General – ‘The Indian is simply not fit to lead his men’

31 January 1915
On 31 January 1915, despite the hideous casualty rate suffered by commissioned British officers in the trenches on the Western Front, General Sir James Wilcox commanding the India Corps, refused to appoint Indian officers to lead his soldiers. ‘The Indian,’ he explained, ‘is simply not fit to lead his men against Europeans. He will lead a charge or cover a retirement, but if he has to think he fails. It is the presence and instincts of the white man which the Indian officer can never replace.’1
As the war continued, however, the horrific slaughter meant that the shortage of officers became more acute and in August 1917 seven Indians were commissioned and, before the end of the war, a further two more. This still amounted to no more than one in every 100,000 Indian troops who joined the ranks as cannon fodder.

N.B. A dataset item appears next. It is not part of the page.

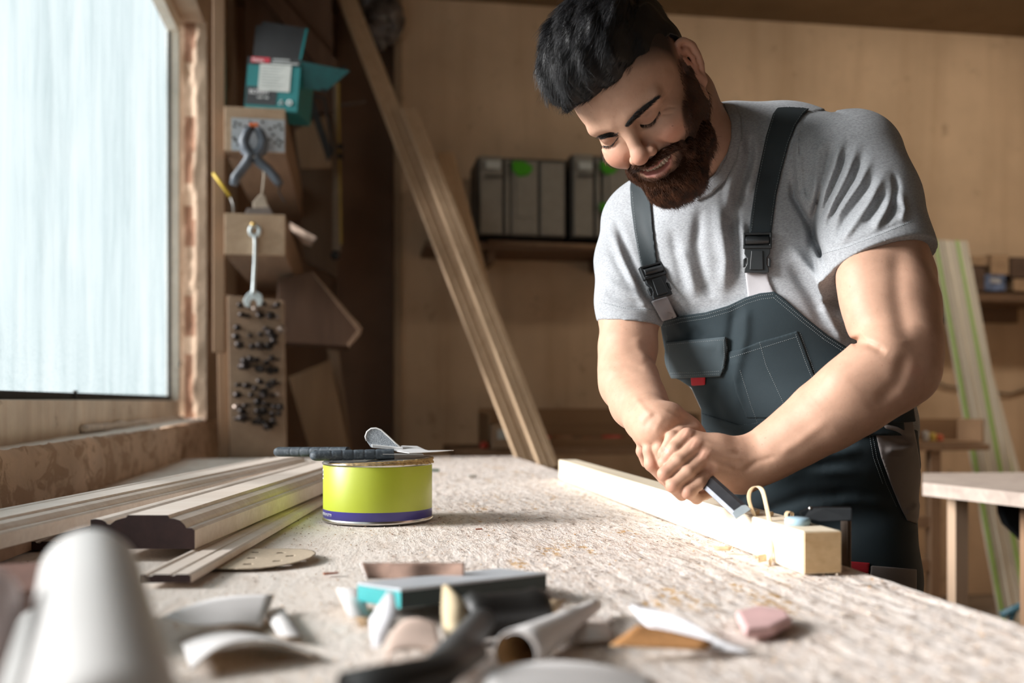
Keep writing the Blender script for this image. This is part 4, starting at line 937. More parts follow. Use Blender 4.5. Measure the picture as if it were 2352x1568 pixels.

Even this tiny number of Indian officers was seen as a problem by the all white membership of a committee set up under Lord Esher in 1919 to look into the modernisation of the Indian Army. They deemed the recruitment of Indians as ‘unsettling’ for white British officers who might have to serve under them and were consequently now reluctant to join up.2
FOOTNOTES
- Timothy C. Dowling, Personal Perspectives: World War 1, ABC-CLIO, Santa Barbara and Oxford, 2006, p41 and Piers Brendon, The Decline and Fall of the British Empire, 1781-1997, Jonathan Cape, London, 2007.
- Gautam Sharma, Nationalisation of the Indian Army, 18885-1947, Allied Publishers Ltd., New Delhi, 1996, pp. 55-56.